In related child custody proceedings pursuant to Family Court Act article 6, the mother appeals from (1) an order of the Family Court, Orange County (Currier-Woods, J.), dated November *9505, 2010, which, after a hearing, inter alia, awarded custody of the subject children to the paternal grandmother, and (2) an order of the same court dated December 10, 2010, which denied her motion to vacate the order dated November 5, 2010, and to reopen the hearing.
Ordered that the orders are affirmed, without costs or disbursements.
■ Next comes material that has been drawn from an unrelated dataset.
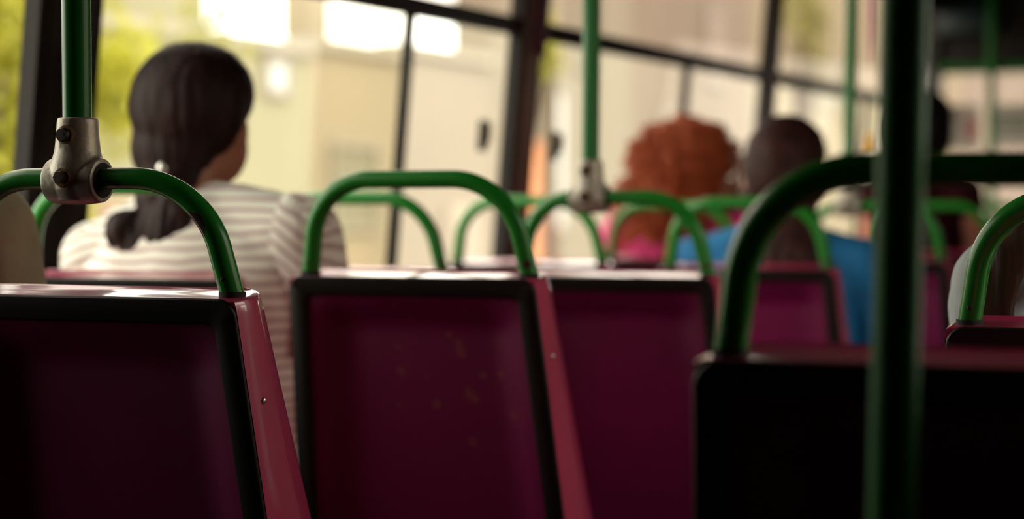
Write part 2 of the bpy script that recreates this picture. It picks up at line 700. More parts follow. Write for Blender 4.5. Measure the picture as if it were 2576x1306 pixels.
    prof = [(0.12, 0.47), (0.18, 0.452), (0.28, 0.445), (0.40, 0.450), (0.48, 0.452), (0.52, 0.440), (0.535, 0.415)]
    up, dn = [], []
    for y, z in prof:
        ru, rd = [], []
        for j in range(13):
            s = -1 + 2 * j / 12
            zz = z + 0.022 * abs(s) ** 3
            ru.append(bm.verts.new((s * 0.205, y, zz)))
            rd.append(bm.verts.new((s * 0.20, y - 0.004, zz - 0.022)))
        up.append(ru)
        dn.append(rd)
    for i in range(len(prof) - 1):
        for j in range(12):
            bm.faces.new((up[i][j], up[i][j + 1], up[i + 1][j + 1], up[i + 1][j]))
            bm.faces.new((dn[i][j], dn[i + 1][j], dn[i + 1][j + 1], dn[i][j + 1]))
        for j in (0, 12):
            bm.faces.new((up[i][j], up[i + 1][j], dn[i + 1][j], dn[i][j]))
    for i in (0, len(prof) - 1):
        for j in range(12):
            bm.faces.new((up[i][j], dn[i][j], dn[i][j + 1], up[i][j + 1]))
    obj('seat_pan', bm, M_shell, root, 50)
    # two bent tube legs, built downward from the pan so that each can reach its own floor height
    for s in (-1, 1):
        bm = nb()
        pts = fillet([(0, -0.09, -0.0), (0, -0.11, -0.41), (0, 0.14, -0.41), (0, 0.12, -0.0)], [0.05, 0.05], 6)
        tube(bm, pts, 0.0125, 12)
        leg = obj('leg', bm, M_leg, root, 60)
        leg.location = (s * 0.15, 0.32, 0.4235)
    return root


SEAT = build_seat()
used = [False]


def place_seat(x, y, dz, label):
    s = SEAT if not used[0] else copy_tree(SEAT)
    used[0] = True
    s.location = (x, y, dz)
    s['label'] = label
    s['group'] = 'maroon bus seats with green grab rails'
    for ch in s.children:
        if ch.name.startswith('leg'):
            k = (0.4235 + dz) / 0.4235
            ch.scale = (1, 1, k)
    return s


XA, XF = -1.32, -1.82
ROWS = [1.91, 2.697, 3.487, 4.30, 5.20, 6.05, 6.85]
sA = place_seat(XA - 0.0265, ROWS[0], 0.003, 'maroon seat in sharp focus with grey clamp and upright pole on its chipped green rail')
sA2 = place_seat(XF, ROWS[0], 0.000, 'maroon seat under the passenger in khaki, cut by the photo edge')
sB = place_seat(XA - 0.018, ROWS[1], 0.000, 'maroon seat with pale specks on its back and white glare on top')
sF = place_seat(XF - 0.015, ROWS[1], -0.008, 'maroon seat under the woman in the striped shirt')
sC = place_seat(XA - 0.015, ROWS[2], -0.022, 'blurred maroon seat whose green rail carries the second grey clamp and pole')
sD = place_seat(XF - 0.030, ROWS[2], -0.022, 'blurred empty seat directly in front of the woman in stripes, by the window')
sE = place_seat(XF - 0.027, ROWS[3], -0.026, 'blurred empty seat by the dark pillar between the sliding windows')
sI = place_seat(XA - 0.018, ROWS[3], -0.030, 'blurred maroon seat under the person in the blue shirt')
sJ2 = place_seat(XF, ROWS[4], -0.034, 'blurred maroon seat under the curly red-haired passenger')
sJ = place_seat(XA + 0.03, ROWS[4], -0.034, 'blurred seat ahead of the blue shirt with a thin far pole on its rail')
sM2 = place_seat(XF, ROWS[5], -0.034, 'far blurred seat directly ahead of the curly red-haired passenger')
sM = place_seat(XA, ROWS[5], -0.034, 'far blurred seat under the passenger with black hair')
sN = place_seat(XA, ROWS[6], -0.034, 'farthest blurred seat, hidden ahead of the passenger with black hair')
sG = place_seat(-0.310, 1.495, -0.014, 'large dark blurred maroon seat behind the thick green aisle pole')
sH = place_seat(-0.289, 2.29, -0.030, 'sharp dark seat in front of the passenger in pale grey, by the right edge')

# own panels for the two seats whose backs carry marks
lx = lambda px: (px - 1055) / (1767 * 0.93)
lz = lambda py: EYE + (525 - py) / 1767
SP = [((lx(x), lz(y)), r) for x, y, r in [(1035, 805, .006), (1150, 890, .010), (1145, 868, .007), (985, 880, .008), (990, 945, .008), (1205, 950, .009), (1216, 970, .007),
                                          (1250, 945, .007), (1160, 995, .010), (1178, 1012, .008), (1075, 1030, .008), (1280, 1045, .009), (1162, 1122, .009), (1180, 782, .006), (1120, 845, .005), (975, 1035, .006), (1055, 960, .006)]]
M_specks = stain_mat('specked_maroon_panel', (0.15, 0.002, 0.055), (0.20, 0.040, 0.055), SP, 0.42)
M_mark = stain_mat('scuffed_maroon_panel', (0.15, 0.002, 0.055), (0.02, 0.012, 0.012), [((0.093, 0.803), 0.006), ((0.100, 0.806), 0.004)], 0.42)
for s, mm in ((sB, M_specks), (sA, M_mark)):
    for ch in s.children:
        if ch.name.startswith('rear_panel'):
            ch.data = ch.data.copy()
            ch.data.materials[0] = mm
M_chipped = paint_mat('chipped_green_paint', GREEN, CHIP, [((0.151, 0.002, 1.013), 0.020), ((0.150, 0.004, 1.030), 0.016), ((0.145, 0.006, 1.040), 0.012), ((0.05, -0.006, 1.062), 0.013), ((0.07, -0.006, 1.058), 0.010)], 0.70, 40)
for ch in sA.children:
    if ch.name.startswith('grab_rail'):
        ch.data = ch.data.copy()
        ch.data.materials[0] = M_chipped
        for v in ch.data.vertices:
            if v.co.z > ZTOP:
                v.co.z = ZTOP + (v.co.z - ZTOP) * 0.910


# ------------------------------------------------------------------ poles with cast clamps
def build_clamp_mesh():
    bm = nb()
    n = 32
    rr = [(0.0665, 0.0200), (0.0655, 0.0218), (0.061, 0.0224), (0.045, 0.0234), (0.030, 0.0250), (0.018, 0.0285), (0.006, 0.0300), (-0.012, 0.0270), (-0.024, 0.020)]
    loft(bm, [[(r * math.cos(2 * math.pi * j / n), r * math.sin(2 * math.pi * j / n), z) for j in range(n)] for z, r in rr])
    xs = [(-0.0330, 0.0225), (-0.0320, 0.0242), (-0.026, 0.0250), (-0.015, 0.0260), (0.0, 0.0266), (0.015, 0.0260), (0.026, 0.0250), (0.0320, 0.0242), (0.0330, 0.0225)]
    loft(bm, [[(x, r * math.cos(2 * math.pi * j / n), -0.002 + r * math.sin(2 * math.pi * j / n)) for j in range(n)] for x, r in xs])
    box(bm, -0.010, 0.010, -0.024, -0.012, -0.012, 0.05, 0.003)
    return fuse('clamp', bm, 0.0013, 5)


CLAMP = build_clamp_mesh()


def pole_on_rail(x, y, dz, label, ztop=ZC, tilt=(0, 0), drop=0.0):
    """upright pole standing in a cast T clamp on a seat rail"""
    zc = 1.092 + dz - drop
    yy = y + 0.030 + (ZTOP - 1.092) * REC * 0.9
    root = thing('handrail_pole', label, 'pole', (x, yy, zc), 0, 'green poles standing on seat rails')
    p = obj('pole', tube(nb(), [(0, 0, 0.03), (tilt[0] * 0.5, tilt[1] * 0.5, (ztop - zc) / 2), (tilt[0], tilt[1], ztop - zc + 0.01)], 0.0160, 28), M_pole, root, 60)
    c = link('clamp', CLAMP, M_cast, root, 180)
    for s in (-1, 1):
        b = nb()
        tube(b, [(s * 0.0323, 0, -0.002), (s * 0.0337, 0, -0.002)], 0.0192, 28)
        obj('socket_shade_disc', b, M_dark, c, 40)  # black disc: shade of a hollow socket painted round the rail
    for bz in (0.047, 0.001):
        yb = -0.0236 if bz > 0.02 else -0.0292
        b = nb()
        tube(b, [(0, yb + 0.004, bz), (0, yb - 0.0012, bz)], [0.0120, 0.0098], 24)
        obj('rust_ring', b, M_rust, c, 40)
        b = nb()
        tube(b, [(0, yb, bz), (0, yb - 0.0055, bz), (0, yb - 0.0075, bz), (0, yb - 0.0078, bz), (0, yb - 0.0040, bz)], [0.0078, 0.0078, 0.0066, 0.0042, 0.0036], 6 if bz < 0.02 else 20)
        obj('bolt', b, M_bolt, c, 40)
    return root


pole_on_rail(XA - 0.033, ROWS[0], 0.003, 'sharp green pole in a grey cast clamp on the nearest seat rail', tilt=(-0.012, 0), drop=0.0123)
pole_on_rail(XA - 0.052, ROWS[2], -0.022, 'blurred green pole and grey clamp on the rail left of the curly red hair', tilt=(0.01, 0))
pole_on_rail(XA - 0.026, ROWS[4], -0.034, 'thin blurred green pole just left of the thick aisle pole', tilt=(0.02, 0))
root = thing('partition_post', 'thin far green post against the pale windscreen at right', 'post', (-1.783, 9.395, 0))
obj('pole', tube(nb(), [(0, 0, 0.0), (0, 0, 1.0), (0, 0, ZC + 0.004)], 0.0185, 16), M_worn, root, 60)
obj('floor_flange', tube(nb(), [(0, 0, 0.0), (0, 0, 0.012), (0, 0, 0.016)], [0.04, 0.04, 0.022], 20), M_leg, root, 40)

# thick aisle pole, floor to ceiling
pc = at(2260, 700, 1.385)
root = thing('aisle_pole', 'thick blurred green floor-to-ceiling pole nearest the lens, at right', 'pole', (pc.x - 0.026, pc.y, 0))
obj('pole', tube(nb(), [(0, 0, 0.0), (0.0275, 0, 1.08), (0.055, 0, ZC + 0.005)], 0.0160, 32), M_worn, root, 60)
bm = nb()
tube(bm, [(0, 0, 0.0), (0, 0, 0.012), (0, 0, 0.016)], [0.045, 0.045, 0.022], 28)
obj('floor_flange', bm, M_cast, root, 40)
bm = nb()
tube(bm, [(0.055, 0, ZC - 0.016), (0.055, 0, ZC - 0.012), (0.055, 0, ZC)], [0.022, 0.045, 0.045], 28)
obj('ceiling_flange', bm, M_cast, root, 40)

# green cross bar and driver partition posts at the front
root = thing('partition_rail', 'dark green horizontal bar across the front below the dark header', 'rail', (-1.0, 9.45, 1.675))
obj('cross_bar', tube(nb(), fillet([(-1.02, 0, 0.0), (1.15, 0, 0.0), (1.15, 0, -1.675)], [0.08], 8), 0.022, 16), M_pole, root, 60)


# ------------------------------------------------------------------ people
def wrinkle(amp, sc, seed=0.0):
    def f(co):
        return amp * noise.noise(Vector((co.x * sc + seed, co.y * sc, co.z * sc * 0.8)))
    return f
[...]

As between a parent and a nonparent, the parent has the superior right to custody that cannot be denied unless the nonparent establishes that the parent has relinquished that right due to surrender, abandonment, persistent neglect, unfitness, or other like extraordinary circumstances (see Matter of Bennett v Jeffreys, 40 NY2d 543, 548 [1976]). Where extraordinary circumstances are present, the court must then consider the best interests of the child in awarding custody (id. at 548).
Contrary to the mother’s contention, the Family Court properly determined that the paternal grandmother sustained her burden of demonstrating extraordinary circumstances. The Family Court, which properly considered related decisions in certain neglect proceedings against the mother (see Family Ct Act § 651 [e] [3] [i]; Matter of Lane v Lane, 68 AD3d 995, 997 [2009]), was presented with evidence showing, among other things, that the mother had a highly unstable and unsafe living situation and failed to address the special needs of the subject children (see Matter of Brault v Smugorzewski, 68 AD3d 1819 [2009]; Matter of Donohue v Donohue, 44 AD3d 1042, 1043 [2007]). Moreover, the Family Court’s determination that an award of custody to the paternal grandmother would be in the best interests of the subject children is supported by a sound and substantial basis in the record (see Matter of Donohue v Donohue, 44 AD3d at 1043).
The mother and the attorney for the children contend that the Family Court improperly admitted into evidence a report from a forensic evaluator. However, since there was a sound and substantial basis for the Family Court’s custody determination without consideration of the report, any error was harmless (see Matter of Tercjak v Tercjak, 49 AD3d 772, 772-773 [2008]; Matter of D’Esposito v Kepler, 14 AD3d 509, 510 [2005]).
The remaining contentions of the mother and the attorney for the children either have been rendered academic in light of our determination, are not properly before this Court, or are without merit. Skelos, J.P., Florio, Lott and Miller, JJ., concur.